Chose certaine, j’ai beaucoup de travail à accomplir en tant que votre conseillère scientifique en chef. Au cours des prochains mois, j’ai l’intention de me concentrer sur les priorités ci-dessous :

  • Élaborer des politiques et des lignes directrices pangouvernementales sur l’intégrité scientifique de concert avec le Secrétariat du Conseil du Trésor et l’Institut professionnel de la fonction publique du Canada.
  • Recommander des lignes directrices pour renforcer le cadre de communication afin que les scientifiques gouvernementaux puissent communiquer librement leurs travaux de recherche. Je suis bien placée pour comprendre à quel point cela est important autant pour les scientifiques que pour la population canadienne.
  • Contribuer à l’établissement d’un cadre scientifique ouvert pour faciliter l’accès du public aux activités scientifiques du gouvernement fédéral.
  • Examiner et recommander des améliorations pertinentes à apporter aux mécanismes d’avis scientifiques et aux processus décisionnels gouvernementaux existants.
  • Fournir des conseils sur la gouvernance et la gestion des infrastructures scientifiques importantes.
  • Appuyer le processus gouvernemental d’évaluation des répercussions sur l’environnement.
  • Préparer un rapport annuel sur les activités réalisées par mon bureau et l’état des activités scientifiques du gouvernement fédéral, et le présenter d’ici le mois de décembre 2018.

De plus, il pourrait être opportun d’envisager l’élaboration de feuilles de route nationales concernant la science et la recherche dans un ou plusieurs domaines de première importance pour le Canada, comme la science des données, la recherche dans l’Arctique ou la médecine régénérative et de précision.

Enfin, et surtout, il est particulièrement important d’incorporer le savoir autochtone dans les données scientifiques sur lesquelles le gouvernement fonde ses décisions.
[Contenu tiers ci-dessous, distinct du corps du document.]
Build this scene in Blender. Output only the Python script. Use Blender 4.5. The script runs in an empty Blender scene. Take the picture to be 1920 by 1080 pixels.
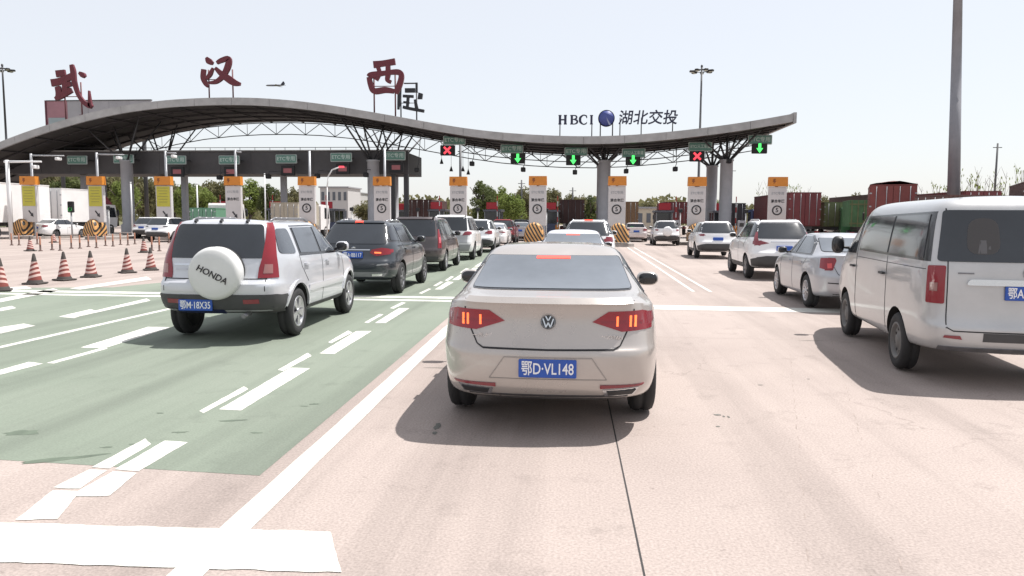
import bpy, bmesh, math, random
from mathutils import Vector, Matrix
from mathutils.bvhtree import BVHTree
S = bpy.context.scene
COL = S.collection
R = math.radians
# ------------------------------------------------------------------ camera
FPX, CXP, CYP, CAMH = 1400.0, 960.0, 540.0, 1.70
YAW, PITCH, ROLL = R(5.3), R(5.3), R(0.35)
_f = Vector((-math.sin(YAW) * math.cos(PITCH), math.cos(YAW) * math.cos(PITCH), -math.sin(PITCH)))
_r0 = Vector((math.cos(YAW), math.sin(YAW), 0))
_u0 = _r0.cross(_f)
_r = _r0 * math.cos(ROLL) + _u0 * math.sin(ROLL)
_u = _u0 * math.cos(ROLL) - _r0 * math.sin(ROLL)
cd = bpy.data.cameras.new('camera')
cam = bpy.data.objects.new('camera', cd)
COL.objects.link(cam)
cd.sensor_width = 36.0
cd.lens = 36.0 * FPX / 1920.0
cd.clip_start = 0.1
cd.clip_end = 6000
cam.matrix_world = Matrix(((_r.x, _u.x, -_f.x, 0), (_r.y, _u.y, -_f.y, 0), (_r.z, _u.z, -_f.z, CAMH), (0, 0, 0, 1)))
S.camera = cam
# ------------------------------------------------------------------ world, sun, exposure
SUN_TO = Vector((0.42, 0.22, 1.0)).normalized()
ELEV = math.asin(SUN_TO.z)
AZ = math.atan2(SUN_TO.x, SUN_TO.y)
W = bpy.data.worlds.new('World')
S.world = W
W.use_nodes = True
nt = W.node_tree
bg = nt.nodes['Background']
sky = nt.nodes.new('ShaderNodeTexSky')
sky.sky_type = 'NISHITA'
sky.sun_disc = False
sky.sun_elevation = ELEV
sky.sun_rotation = AZ
sky.altitude = 0
sky.air_density = 1.0
sky.dust_density = 1.5
sky.ozone_density = 1.0
hz = nt.nodes.new('ShaderNodeMix')      # even, bright summer haze over the clear sky
hz.data_type = 'RGBA'
hz.inputs[0].default_value = 0.70
hz.inputs[7].default_value = (6.2, 6.2, 6.3, 1)
nt.links.new(sky.outputs[0], hz.inputs[6])
nt.links.new(hz.outputs[2], bg.inputs[0])
bg.inputs[1].default_value = 0.12
sl = bpy.data.lights.new('sun', 'SUN')
sl.energy = 5.0
sl.angle = R(0.6)
sl.color = (1.0, 0.965, 0.925)
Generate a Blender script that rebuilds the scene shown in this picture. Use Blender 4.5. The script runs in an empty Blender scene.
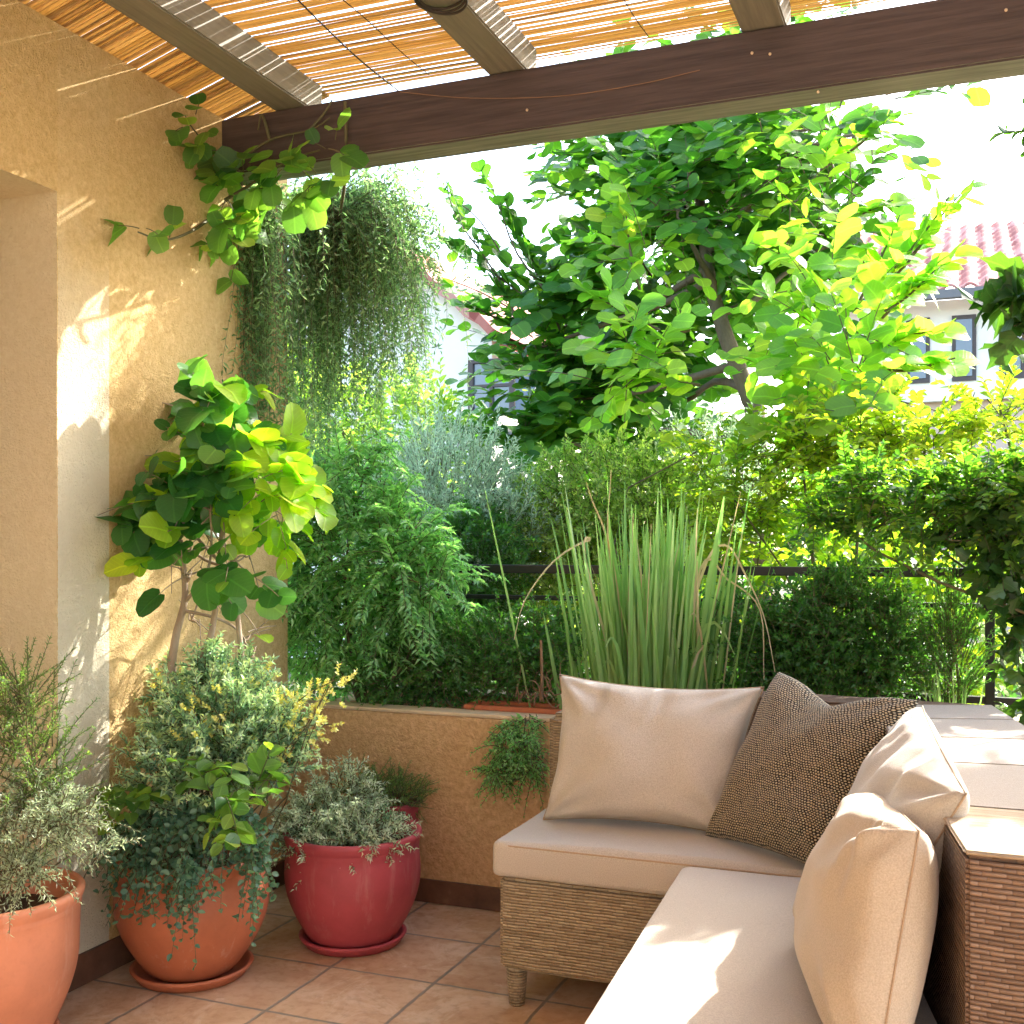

Il s’agit d’un engagement de votre gouvernement auquel je souscris. Je serais heureuse, avec mon équipe, de vous aider à cet égard.

En conclusion, les trois derniers mois ont été intenses et stimulants, et j’ai été touchée par le vaste appui que le public a témoigné envers mon bureau. Je suis reconnaissante de votre confiance et du dialogue ouvert et constant instauré avec vous et vos bureaux. J’ai hâte d’accomplir le travail qui m’attend et de vous fournir des conseils afin que les activités scientifiques du Canada continuent à se développer et qu’elles procurent tous les avantages possibles aux Canadiens. 

Je vous prie d’accepter, Monsieur le Premier Ministre et Madame la Ministre, mes meilleurs vœux pour l’année 2018.